O óleo provém de azeitonas prensadas nos arredores de Belém, após serem colhidas em dois olivais no Monte das Oliveiras, no Mosteiro de Maria Madalena e no Mosteiro da Ascensão. O Mosteiro de Maria Madalena é o local onde está sepultada a princesa Alice da Grécia, avó paterna de Carlos III. O óleo foi perfumado com óleos essenciais de gergelim, rosa, jasmim, canela, âmbar e flor de laranjeira.

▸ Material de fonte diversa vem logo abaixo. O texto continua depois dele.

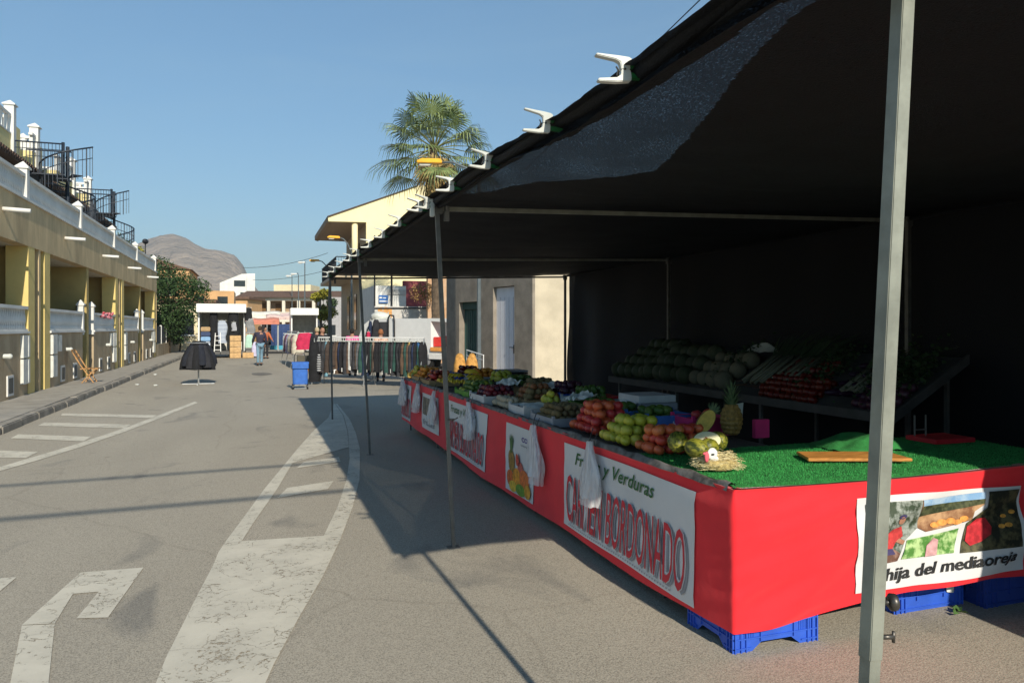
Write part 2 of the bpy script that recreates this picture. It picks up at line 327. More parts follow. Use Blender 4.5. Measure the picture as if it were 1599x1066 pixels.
# second layer: everything but the thin wedge near the front edge
WEDGE = [(1.36, 1.3), (1.48, 1.9), (2.02, 3.5), (1.86, 3.9), (1.62, 4.2), (1.45, 4.8), (1.30, 5.1), (1.33, 3.9)]
def inside(x, y):
    c = False; n = len(WEDGE)
    for i in range(n):
        (x1, y1), (x2, y2) = WEDGE[i], WEDGE[(i+1) % n]
        if (y1 > y) != (y2 > y) and x < (x2-x1)*(y-y1)/(y2-y1)+x1: c = not c
    return c
g = M(); nu, nv = 400, 520
vs = [];
for i in range(nu+1):
    for j in range(nv+1):
        x = 1.16+4.66*i/nu; y = 1.05+12.2*j/nv; vs.append(Vector((x, y, roof_z(x, y)+.045)))
fs = [(i*(nv+1)+j, (i+1)*(nv+1)+j, (i+1)*(nv+1)+j+1, i*(nv+1)+j+1) for i in range(nu) for j in range(nv) if not inside(1.16+4.66*(i+.5)/nu+.012*nzv(i, j, 0, .08), 1.05+12.2*(j+.5)/nv)]
g.add(vs, fs); g.build('net_lining', NET2, cn, smooth=True)
g = M()                                   # rolled edge over the front bar
pts = []; rs = []
for i in range(150):
    y = 1.0+12.3*i/149; b = .026+.02*abs(nzv(0, y, 3, 1.7)); pts.append((1.225+.012*nzv(y, 0, 0, 1.3), y, 2.505-.05*(1-max(0,min(1,(y-2.6)/2.4)))+.03*nzv(y, 2, 0, 1.1)+b*.4+.05*max(0,2.2-y))); rs.append(b)
g.tube(pts, rs, 9); g.build('rolled_edge', NET2, cn, smooth=True)
# hanging back net
bn = T('hanging_net', 'black shade net hanging down behind the vegetable bench as a back wall', 'net curtain', (5.78, 7, 0))
g = M()
def bf(u, v):
    y = .9+12.35*u; z = 2.70-2.66*v
    return Vector((5.78+.05*sin(y*3.1+nzv(y, z, 0, .8)*2)*v+.09*nzv(y, z*.4, 4, 1.3)*(.3+v), y, z))
g.grid(150, 30, bf); g.build('net', NET2, bn, smooth=True)
g = M(); g.grid(60, 20, lambda u, v: Vector((5.9+.1*nzv(u*20, v, 7), .9+12.35*u, 2.72-2.67*v))); g.build('net_lining', NET2, bn, smooth=True)
g = M(); g.grid(30, 20, lambda u, v: Vector((4.02-.33*v**1.3+1.8*u, 1.14+.05*sin(u*19)*v, 2.5-2.45*v))); g2 = g
g2.build('unseen_shadow_net', NET2, label='unseen black net added at the near right end to shade the front cloth', cat='net curtain', smooth=True)  # out of view, added to cast shade on the front cloth's right end
# poles, cross bars
def pole(foot, top, back=False, label='', z0=0.0):
    t = T('steel_pole', label, 'pole', foot, group='steel poles of the stall')
    f = Vector(foot); p = Vector(top); d = p-f
    def q(z): return f+d*((z-f.z)/d.z)
    return t, q
lab = ['thick galvanised steel pole in the foreground beside the red cloth', 'steel pole standing on the road left of the red tablecloth, nearest but one', 'thin steel pole in the middle of the front row, third from the camera', 'farthest thin dark pole of the front row, at the left end of the canopy']
feet = [(1.297, 1.27), (1.36, 5.23), (1.36, 9.4), (1.26, 13.2)]
tops = [(1.245+.155, 1.27, 2.62), (1.235, 5.23, 2.5), (1.22, 9.4, 2.5), (1.22, 13.2, 2.5)]
# near pole leans: x at z=.83 and z=2.3 measured from the photo
def xat(px, y):
    t = (px-CX)/F; return y*(t*CY+SY)/(CY-t*SY)
yb = 1.27; xa, xb = xat(1357, yb), xat(1409, yb); sl_ = (xb-xa)/(2.3-.83)
feet[0] = (xa-sl_*.83, yb); tops[0] = (xa+sl_*(2.62-.83), yb, 2.62)
for i in range(4):
    t, q = pole((*feet[i], 0), tops[i], label=lab[i])
    wd = [.0205, .0175, .0185, .02][i]
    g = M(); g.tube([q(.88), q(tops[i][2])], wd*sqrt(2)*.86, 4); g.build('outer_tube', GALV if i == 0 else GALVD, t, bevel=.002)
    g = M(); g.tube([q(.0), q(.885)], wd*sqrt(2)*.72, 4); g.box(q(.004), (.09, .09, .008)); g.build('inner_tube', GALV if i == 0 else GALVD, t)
    g = M()
    if i == 0:
        for z_, r_ in ((1.0, .019), (.925, .0)):
            p = q(z_); g.tube([p+Vector((.02, -.005, 0)), p+Vector((.042, -.012, 0))], .005, 8)
            if r_: g.lathe((0, 0, 0), [(0, 0), (.012, .0), (r_, .004), (r_, .012), (.008, .02), (0, .021)], 14)
        # turn the knob so its axis points sideways
        k = M(); p = q(1.0); rot = Matrix.Rotation(pi/2, 3, 'Y')
        k.v = [rot@v_+p+Vector((.04, -.01, 0)) for v_ in g.v[-84:]]; k.f = []
        g = M()
        g2_ = M(); p = q(.925); g2_.tube([p+Vector((.02, -.005, 0)), p+Vector((.05, -.014, 0))], .0055, 10); g2_.tube([p+Vector((.048, -.014, -.012)), p+Vector((.048, -.014, .012))], .0035, 8); g2_.build('clamp_bolt', mat('dark_steel', (.10, .09, .08), .4, .2, 20, metal=.7), t, smooth=True)
        for z_ in (1.0,):
            p = q(z_); g.tube([p+Vector((.02, -.005, 0)), p+Vector((.05, -.014, 0))], [.006, .0055], 10)
        g.tube([q(1.0)+Vector((.034, -.008, 0)), q(1.0)+Vector((.040, -.01, 0)), q(1.0)+Vector((.050, -.013, 0)), q(1.0)+Vector((.054, -.014, 0))], [.012, .019, .018, .010], 16)
        g.build('clamp_knob', mat('dark_steel', (.10, .09, .08), .4, .2, 20, metal=.7), t, smooth=True)
    else:
        p = q(.94); g.tube([p+Vector((.0, -.02, 0)), p+Vector((.045, -.03, 0))], .006, 8); g.tube([p+Vector((.03, -.02, -.012)), p+Vector((.07, -.04, .012))], .005, 6)
        g.build('clamp_knob', mat('dark_steel', (.10, .09, .08), .4, .2, 20, metal=.7), t)
backx = 5.66
for i, y in enumerate(BARS):
    t = T('steel_pole', ['steel pole at the back right of the stall by the net, out of the light', 'back pole behind the vegetable bench, right of the near pole', 'thin back pole rising in front of the black net above the cabbages', 'farthest back pole at the end of the black net'][i], 'pole', (backx, y, 0), group='steel poles of the stall')
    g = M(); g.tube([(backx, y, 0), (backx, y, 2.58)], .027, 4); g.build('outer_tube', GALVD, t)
    g = M(); g.box((backx, y, 2.575), (.06, .06, .09)); g.build('joint', GALVD, t)
    t = T('cross_bar', ['cross bar under the canopy nearest the camera', 'long grey cross bar under the canopy from the second front pole', 'thin grey cross bar under the canopy from the third front pole', 'last cross bar at the far edge of the canopy'][i], 'roof bar', (1.24, y, 2.45), group='cross bars under the canopy')
    z0, z1 = (2.46, 2.585)
    if i == 0: z0 = 2.46
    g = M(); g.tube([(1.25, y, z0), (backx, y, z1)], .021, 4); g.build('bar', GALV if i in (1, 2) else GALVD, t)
    g = M(); g.box((1.30, y-.03, z0-.055), (.035, .03, .07)); g.box((1.24, y, z0+.015), (.07, .06, .1)); g.box((1.305, y-.028, z0), (.03, .03, .035)); g.build('joint', GALVD, t)
for xx, lb, zz in ((1.245, 'long front bar of the canopy frame under the rolled net edge', 2.475), (backx, 'long back bar of the canopy frame against the net', 2.6)):
    g = M(); g.tube([(xx, 1.1, zz), (xx, 13.3, zz)], .018, 8); g.build('frame_bar', NET2, label=lb, cat='roof bar')
# white joint cover at the second pole
g = M(); g.box((1.195, 5.2, 2.46), (.03, .04, .125)); g.box((1.195, 5.2, 2.475), (.034, .044, .012)); g.build('corner_bracket', WHITEP, label='small white plastic bracket at the top of the second front pole', cat='bracket', bevel=.004)
# spring clamps
def make_clamp():
    t = T('spring_clamp', 'large white spring clamp nearest the camera gripping the net edge', 'clamp', (0, 0, 0), group='white spring clamps along the canopy edge')
    fn = lambda u, v, s: Vector((u, s, v))
    for sgn in (1, -1):
        P = [(-.118, .054), (-.118, .047), (-.05, .033), (-.034, .024), (-.032, -.002), (.0, -.002), (.004, .02), (.012, .034), (.0, .042), (-.03, .046)]
        if sgn < 0: P = [(-.118, -.034), (-.118, -.044), (-.05, -.046), (.0, -.042), (.004, -.024), (.0, -.002), (-.032, -.002), (-.034, -.020), (-.05, -.030)]
        g = M(); g.ext(P, fn, -.013, .013); g.build('handle', WHITEP, t, local=True, bevel=.0025)
    g = M(); g.ext([(-.02, .018), (.05, .012), (.06, .002), (.045, .0), (-.004, .004)], fn, -.011, .011); g.ext([(.0, -.03), (.045, -.034), (.062, -.02), (.05, -.014), (.0, -.012)], fn, -.012, .012)
    g.build('jaw', GREENP, t, local=True, bevel=.002)
    g = M(); g.tube([(-.02, -.016, -.002), (-.02, .016, -.002)], .004, 8); g.tube([(-.046, 0, .012), (-.040, 0, 0), (-.046, 0, -.02)], .003, 6); g.build('spring', mat('dark_steel', (.1, .09, .08)), t, local=True)
    return t
cy_ = [2.22, 2.93, 3.78, 4.55, 5.5, 6.35, 7.2, 8.1, 9.1, 9.85, 10.9, 11.9, 13.0]
c0 = make_clamp()
for i, y in enumerate(cy_):
    c = c0 if i == 0 else copy_thing(c0, label='%s white spring clamp from the camera gripping the net edge' % ordw(i))
    c.location = (1.185, y, 2.515-.05*(1-max(0,min(1,(y-2.6)/2.4)))); c.rotation_euler = (R.uniform(-.12, .12), R.uniform(-.08, .08), R.uniform(-.2, .15) if i else -.1); c.scale = (.98,)*3
c = copy_thing(c0, label='small white clamp hanging below the rail beside the white bracket', loc=(1.17, 5.2, 2.49), rot=(0, .05, .3), scale=.95)
# cloth -------------------------------------------------------------
def sst(a, b, x):
    t = max(0, min(1, (x-a)/(b-a))); return t*t*(3-2*t)
def hem(s):
    if s < 0: return .11+.085*sst(0, 1.2, -s)-.05*sst(1.6, 2.6, -s)
    return .11-.025*sst(0, 1, s)+.07*sst(3.5, 8.5, s)+.006*sin(s*4)
def wob(s, z):
    k = .012*sin(s*1.9+z*2.3)+.014*nzv(s*1.3, z*1.6, 0, 1.0)
    if s < 0: k += .026*(.5+.5*sin((z*5+s*2.0)*2.6+2.5*nzv(s,z,2)))**5*sst(.05, .5, -s)*sst(0, .25, .82-z)+.006*sin(z*23+s*4)*sst(-.9, -.1, s)*sst(.02, .12, -s)
    p_ = z+.28*s; k += (.022 if s < 0 else .007)*nzv(p_*7, s*1.0, 0, 1)*sst(.02, .25, abs(s))+(.007 if s < 0 else .003)*nzv(p_*17, s*2.5, 4, 1)
    return k*sst(0, .12, .81-z)+.018*(1-(z/.8))*sst(0, .3, abs(s))
def cloth(s, z, off=0.0):
    w_ = wob(s, z)+off; bl = sst(-.02, .02, s)
    base = Vector((XT+(-s if s < 0 else 0), YT+(s if s > 0 else 0), z))
    sag = .0
    return base+Vector((-bl*w_, -(1-bl)*w_, sag))
def topz(s): return .812-(.02*sst(.15, .9, s)*(1-sst(1.2, 2.4, s)) if s > 0 else .012*sin(min(pi, -s*1.6)))
g = M(); ss = [-2.6+2.5*i/110 for i in range(111)]+[-.09+.18*i/12 for i in range(13)]+[.12+8.5*i/150 for i in range(151)]
vs = []; nz_ = 44
for s in ss:
    for k in range(nz_+1):
        a, b = topz(s), hem(s); z = a+(b-a)*k/nz_; vs.append(cloth(s, z))
    p = cloth(s, topz(s)); vs.append(p+(Vector((0, .05, .002)) if s < 0 else Vector((.05, 0, .002))))
W_ = nz_+2
fs = []
for i in range(len(ss)-1):
    for k in range(nz_): fs.append((i*W_+k, (i+1)*W_+k, (i+1)*W_+k+1, i*W_+k+1))
    fs.append((i*W_, (i+1)*W_, (i+1)*W_+W_-1, i*W_+W_-1))
g.add(vs, fs); o = g.build('tablecloth', RED, smooth=True, label='long red cloth skirt hung round the edge of the fruit stall tables', cat='tablecloth', recalc=False)
g = M(); g.grid(10, 14, lambda u, v: Vector((2.2+1.1*u, 11.67+.012*sin(u*14), .81-.6*v))); g.build('tablecloth', RED, smooth=True, label='short red cloth panel closing the far end of the stall', cat='tablecloth')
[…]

Este óleo baseia-se no usado na coroação da Rainha Isabel II, cuja fórmula é a mesma desde há centenas de anos, sendo também usado para unção da rainha consorte.

As insígnias (“regalia”)

Dois bastões reais, três espadas (representando Misericórdia, Justiça Espiritual, Temporal e Justiça), a grande espada do Estado (simbolizando a autoridade real do soberano) e o bastão de St. Edward constituem o conjunto de insígnias usadas na cerimónia de coroação, bem como as esporas (representando temas de cavalaria), as joias, a espada de oferenda e duas pulseiras de ouro (revelando sinceridade e sabedoria). O orbe do soberano (que simboliza a soberania cristã) é pousado na mão direita do monarca e depois volta ao altar. O anel de coroação (representando a dignidade real) é colocado na mão direita do soberano. Depois disso, o cetro com a cruz simboliza o poder temporal do soberano sob a cruz, enquanto o cetro com pomba – ou bastão de equidade e misericórdia – simboliza a responsabilidade espiritual do soberano.

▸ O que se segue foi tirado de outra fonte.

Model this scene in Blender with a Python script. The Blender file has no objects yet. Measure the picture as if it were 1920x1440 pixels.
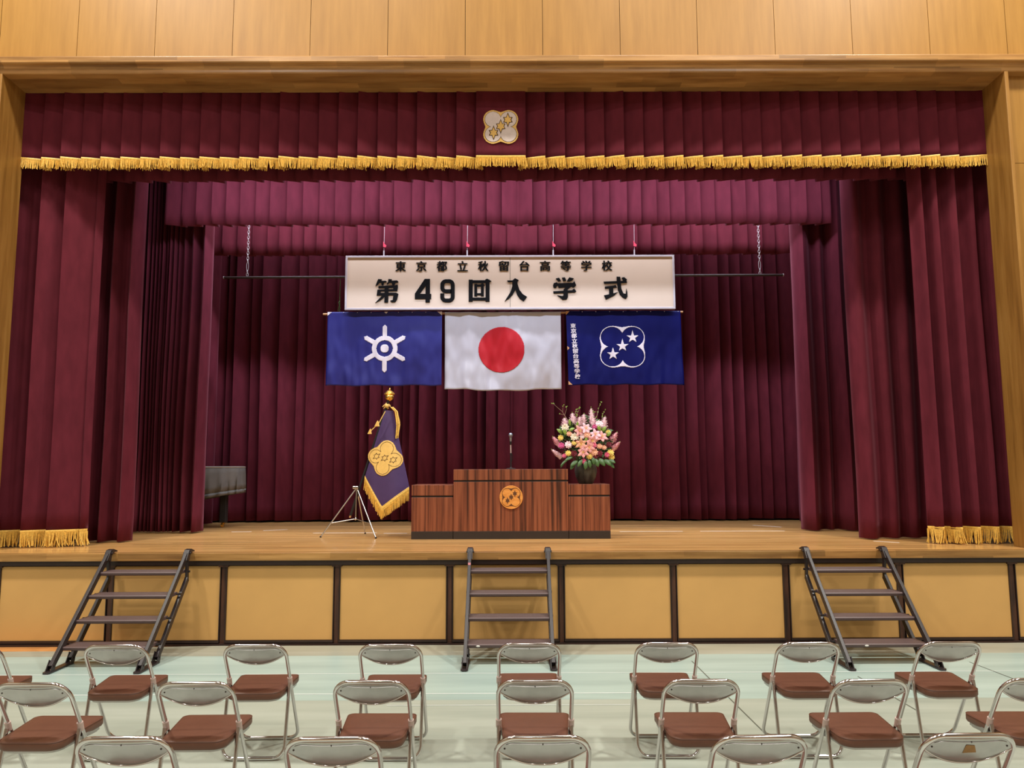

O auge da cerimónia acontece quando o Arcebispo de Canterbury coloca a “St. Edwards Crown” na cabeça do soberano, coroa esta que só é usada pelo monarca uma vez. À saída de Westminster Abbey, o rei recém‑coroado usará a “Imperial State Crown”. O Reino Unido é a única monarquia europeia que ainda usa as suas insígnias para a cerimónia de consagração da coroação de um soberano (a Bélgica e os Países Baixos nunca coroaram os seus monarcas, a Dinamarca, a Noruega e a Suécia descontinuaram estas práticas ao longo dos tempos, Espanha não procede a cerimónias de coroação desde a Idade Média).